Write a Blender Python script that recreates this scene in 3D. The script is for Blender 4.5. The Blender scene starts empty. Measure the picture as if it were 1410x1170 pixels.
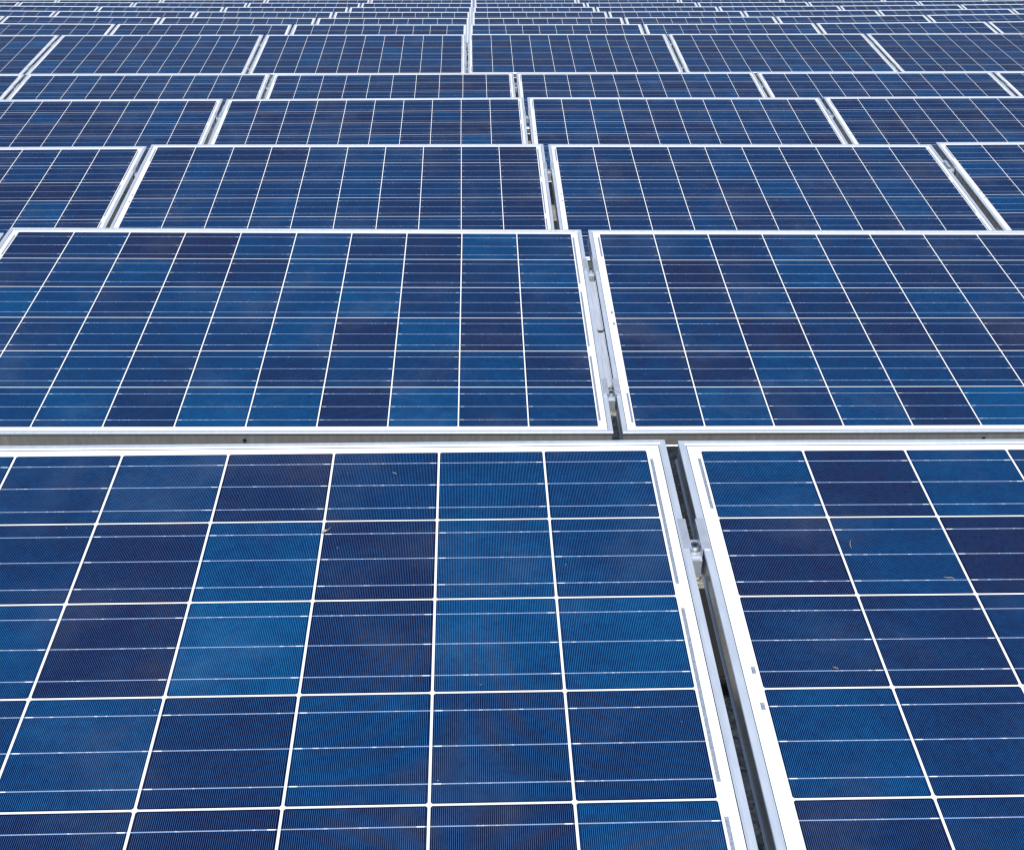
__________
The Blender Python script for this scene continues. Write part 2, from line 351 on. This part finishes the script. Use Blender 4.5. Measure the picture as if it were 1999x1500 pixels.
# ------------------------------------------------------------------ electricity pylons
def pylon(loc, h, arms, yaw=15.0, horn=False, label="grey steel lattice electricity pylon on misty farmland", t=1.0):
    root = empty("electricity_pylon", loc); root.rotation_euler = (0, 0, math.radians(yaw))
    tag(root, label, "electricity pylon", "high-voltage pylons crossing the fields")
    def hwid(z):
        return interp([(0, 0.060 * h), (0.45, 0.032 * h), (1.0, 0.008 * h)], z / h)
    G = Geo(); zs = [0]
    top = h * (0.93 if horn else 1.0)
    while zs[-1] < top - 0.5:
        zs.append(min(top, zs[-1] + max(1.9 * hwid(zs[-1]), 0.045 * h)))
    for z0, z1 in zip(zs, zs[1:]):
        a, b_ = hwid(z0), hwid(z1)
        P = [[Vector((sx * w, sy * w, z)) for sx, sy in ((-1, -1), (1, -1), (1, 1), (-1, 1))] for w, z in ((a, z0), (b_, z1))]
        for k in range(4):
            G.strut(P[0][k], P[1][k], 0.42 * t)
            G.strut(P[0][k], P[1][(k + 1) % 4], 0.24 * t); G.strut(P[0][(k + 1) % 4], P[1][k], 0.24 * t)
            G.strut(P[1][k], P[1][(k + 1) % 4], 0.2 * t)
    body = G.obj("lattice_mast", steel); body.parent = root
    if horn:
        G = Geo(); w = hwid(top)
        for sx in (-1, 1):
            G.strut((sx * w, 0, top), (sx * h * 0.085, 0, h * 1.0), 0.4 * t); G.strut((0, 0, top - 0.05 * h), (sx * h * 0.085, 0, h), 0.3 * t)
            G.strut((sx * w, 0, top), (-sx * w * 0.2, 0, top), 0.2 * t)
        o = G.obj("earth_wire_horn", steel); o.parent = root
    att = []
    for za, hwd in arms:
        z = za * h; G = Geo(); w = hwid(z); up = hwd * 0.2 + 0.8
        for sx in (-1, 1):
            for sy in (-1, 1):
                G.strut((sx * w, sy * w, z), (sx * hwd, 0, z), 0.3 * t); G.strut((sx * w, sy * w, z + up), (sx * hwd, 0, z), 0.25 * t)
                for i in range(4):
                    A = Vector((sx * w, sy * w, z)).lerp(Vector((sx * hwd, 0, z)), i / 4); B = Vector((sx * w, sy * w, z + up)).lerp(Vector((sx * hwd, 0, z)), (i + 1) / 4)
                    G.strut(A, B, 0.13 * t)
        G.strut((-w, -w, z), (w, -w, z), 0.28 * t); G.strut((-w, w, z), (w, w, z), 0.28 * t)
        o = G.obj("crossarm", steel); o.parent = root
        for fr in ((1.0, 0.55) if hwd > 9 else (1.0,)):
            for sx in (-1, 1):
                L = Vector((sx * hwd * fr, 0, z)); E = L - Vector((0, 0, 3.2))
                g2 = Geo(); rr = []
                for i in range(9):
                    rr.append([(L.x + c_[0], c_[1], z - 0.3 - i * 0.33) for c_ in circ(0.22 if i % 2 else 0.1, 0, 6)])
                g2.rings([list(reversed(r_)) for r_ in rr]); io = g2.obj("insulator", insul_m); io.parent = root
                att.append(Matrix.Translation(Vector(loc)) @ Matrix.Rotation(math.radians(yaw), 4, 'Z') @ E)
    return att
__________
** TASK INSTRUCTIONS **
Report back each line of the entries that holds the string "picture".

** PROBLEM SOLUTION **
Write a Blender Python script that recreates this scene in 3D. The script is for Blender 4.5. The Blender scene starts empty. Measure the picture as if it were 1410x1170 pixels.
The Blender Python script for this scene continues. Write part 2, from line 351 on. This part finishes the script. Use Blender 4.5. Measure the picture as if it were 1999x1500 pixels.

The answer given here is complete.